Más tarde sus problemas fiscales, con regularizaciones millonarias de por medio, terminaron de bajar su popularidad a unos índices inusuales para alguien que, en el corazón y en la mente de millones de españoles, siempre quedará como el gran impulsor de la cuidada operación de política quirúrgica (por su limpieza y precisión) que trajo de vuelta a la democracia.

Y aquella tarea -aunque ahora voces de la izquierda más radical se empeñen en dinamitar el espíritu de la Transición-, requirió mucho tacto, una gran dosis de temple y una apuesta decidida por la reconciliación de todo un país.

 Lo primero es evidente porque los resortes del poder continuaban en manos del búnker franquista, al que le salían sarpullidos ante cualquier cambio; lo segundo fue innegable porque las opciones de verse arrollado y maltratado por el monolítico bloque opositor a los nuevos aires eran muchas y lo tercero quedó pronto claro: Juan Carlos I quiso ser desde el primer momento un rey de su tiempo porque era consciente que el de Franco ya había pasado. 

Como sucede en todo gran proceso de estas características, hubo versos sueltos, pero tanto a la derecha como a la izquierda del espectro político se concitó también un amplio consenso para llevar la nave democrática a buen puerto. 

Yello a pesar de que, al comienzo, pocos o ninguno veían a Juan Carlos Icomo la persona capaz de asumir aquella tarea. Manuel Prado y Colón de Carvajal, diplomático y amigo personal, cuenta que en sus contactos con mandatarios extranjeros a finales de 1975 como el que fue secretario de Estado de EEUU, Henry Kissinger, o el presidente francés, Giscard d'Estaing, percibió poca confianza hacia él. «Pensaban que el franquismo no iba a durar pero que el Príncipe tampoco, porque lo consideraban un epígono de Franco. Ellos apostaban más bien por un gobierno formado por militares moderados». Sus augurios, fallaron.

Junto a Torcuato Fernández Miranda fue sumando etapas y nadando entre dos aguas, entre la legislación de la dictadura y la que ya alumbraba la futura democracia. Tras su proclamación como Rey el 22 de noviembre de 1975 (dos días después de la muerte de Franco y con el país aún en pleno luto oficial) puso manos a la obra. Su discurso de proclamación ya guiaba su hoja de ruta: «Hoy comienza una nueva etapa en la historia de España, nuestro futuro se basará en un efectivo consenso de concordia».

Así, llegó la Ley para la Reforma Política aprobada en 1976 por las propias Cortes franquistas, que sentaba las bases para eliminar las estructuras del régimen dictatorial. Luego vendría el paso de la dictadura a la democracia sin derramamiento de sangre.
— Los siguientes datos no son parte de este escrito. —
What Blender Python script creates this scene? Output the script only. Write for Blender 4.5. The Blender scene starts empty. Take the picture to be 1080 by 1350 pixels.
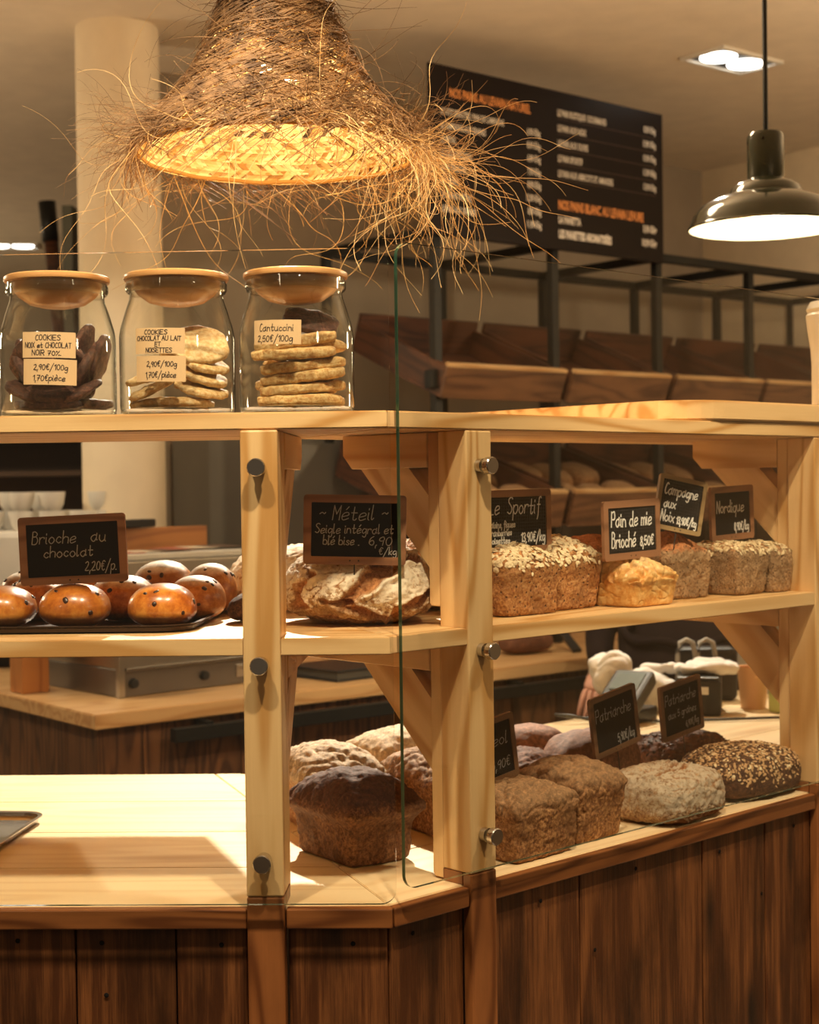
import bpy, bmesh, math, random
from math import sin, cos, pi, radians, sqrt, exp
from mathutils import Vector, Matrix, noise

S = bpy.context.scene
COL = S.collection
R_ = random.Random(7)

# ------------------------------------------------------------------ camera
cam_d = bpy.data.cameras.new('camera'); cam = bpy.data.objects.new('camera', cam_d); COL.objects.link(cam)
cam_d.sensor_fit = 'VERTICAL'; cam_d.sensor_height = 36; cam_d.sensor_width = 28.8; cam_d.lens = 53.33
cam_d.clip_start = .05
cam.matrix_world = (Matrix.Translation((0, 0, 1.505)) @ Matrix.Rotation(radians(2), 4, 'Z')
                    @ Matrix.Rotation(radians(89), 4, 'X') @ Matrix.Rotation(radians(-.77), 4, 'Z'))
cam_d.dof.use_dof = True; cam_d.dof.focus_distance = 2.12; cam_d.dof.aperture_fstop = 6.5
S.camera = cam
# ------------------------------------------------------------------ world, exposure
w = bpy.data.worlds.new('world'); S.world = w; w.use_nodes = True
w.node_tree.nodes['Background'].inputs[0].default_value = (1, .70, .42, 1)
w.node_tree.nodes['Background'].inputs[1].default_value = .10
S.view_settings.view_transform = 'Standard'; S.view_settings.look = 'None'
S.view_settings.exposure = 0; S.view_settings.gamma = 1; S.view_settings.use_curve_mapping = False
try:
    S.cycles.use_denoising = True
    S.cycles.max_bounces = 8; S.cycles.transparent_max_bounces = 24; S.cycles.sample_clamp_indirect = 4
    S.cycles.caustics_reflective = False; S.cycles.caustics_refractive = False
except Exception:
    pass
CEIL = 3.03
def spot(loc, target, power, size=60, blend=.5, col=(1, .79, .53), rad=.04):
    l = bpy.data.lights.new('spot_light', 'SPOT'); o = bpy.data.objects.new('spot_light', l); COL.objects.link(o)
    l.energy = power; l.spot_size = radians(size); l.spot_blend = blend; l.color = col; l.shadow_soft_size = rad
    o.location = loc
    o.rotation_euler = (Vector(target) - Vector(loc)).to_track_quat('-Z', 'Y').to_euler()
    return o
# ceiling spots: two rows, over the customers and behind the counter
SPOTS = [((.12, 1.12, CEIL - .08), (.02, 2.25, 1.2), 165, 62),
         ((-.62, 1.05, CEIL - .08), (-.5, 2.2, 1.2), 125, 62),
         ((1.15, 1.75, CEIL - .08), (.75, 2.75, 1.1), 135, 62),
         ((-.45, 4.55, CEIL - .08), (-.62, 2.5, .95), 820, 44),
         ((.55, 4.75, CEIL - .08), (.35, 3.0, .95), 260, 46),
         ((.1, 3.75, CEIL - .08), (.75, 5.2, 1.2), 42, 70),
         ((-1.35, 3.6, CEIL - .08), (-.85, 4.6, 1.1), 60, 66)]
for i, a in enumerate(SPOTS): spot(*a, col=(1, .77, .50) if i < 3 else (1, .87, .68))
def fill_light(loc, power, rad=.12, col=(1, .76, .48)):
    l = bpy.data.lights.new('fill_light', 'POINT'); o = bpy.data.objects.new('fill_light', l); COL.objects.link(o)
    l.energy = power; l.color = col; l.shadow_soft_size = rad; o.location = loc
fill_light((-1.9, -.6, 2.3), 15); fill_light((1.9, .2, 2.3), 20)          # added fill lights behind the camera, to raise the ambient
fill_light((.15, 3.7, 2.70), 22); fill_light((2.3, 4.2, 2.2), 60); fill_light((-3.0, 4.4, 2.2), 62); fill_light((-4.2, 8.2, 2.2), 50)  # more unseen fill, added to brighten the back walls and ceiling

# ------------------------------------------------------------------ helpers
W = {}
I4 = Matrix.Identity(4)
def T(x, y=0, z=0): return Matrix.Translation((x, y, z))
def RX(a): return Matrix.Rotation(radians(a), 4, 'X')
def RY(a): return Matrix.Rotation(radians(a), 4, 'Y')
def RZ(a): return Matrix.Rotation(radians(a), 4, 'Z')
CX, CY = -.098, 1.983
FR = T(CX, CY) @ RZ(45)                 # right segment: x along the counter, y towards the staff
FB = T(-.91, 3.695) @ RZ(41)            # back counter
def put(o, parent, M):
    o.parent = parent
    o.matrix_basis = (W[parent].inverted() @ M) if parent else M
    W[o] = M
    return o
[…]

Decretó una amnistía general, legalizó los partidos, incluido el PCE y los sindicatos... todo con un notable sentido político para despejar cualquier duda de que el envite iba en serio. Algunos años más tarde diría: «La realidad fue muy difícil de soportar para quienes creen que cualquier tiempo pasado fue mejor».

El 15 de junio de 1977, se celebraron en España las primeras elecciones generales libres y democráticas. Un hecho histórico que superaba el paréntesis abierto por la dictadura desde el tiempo de la Segunda República. El camino de las urnas ya no tenía vuelta atrás. Y en esa página de la historia su nombre está con letras mayúsculas.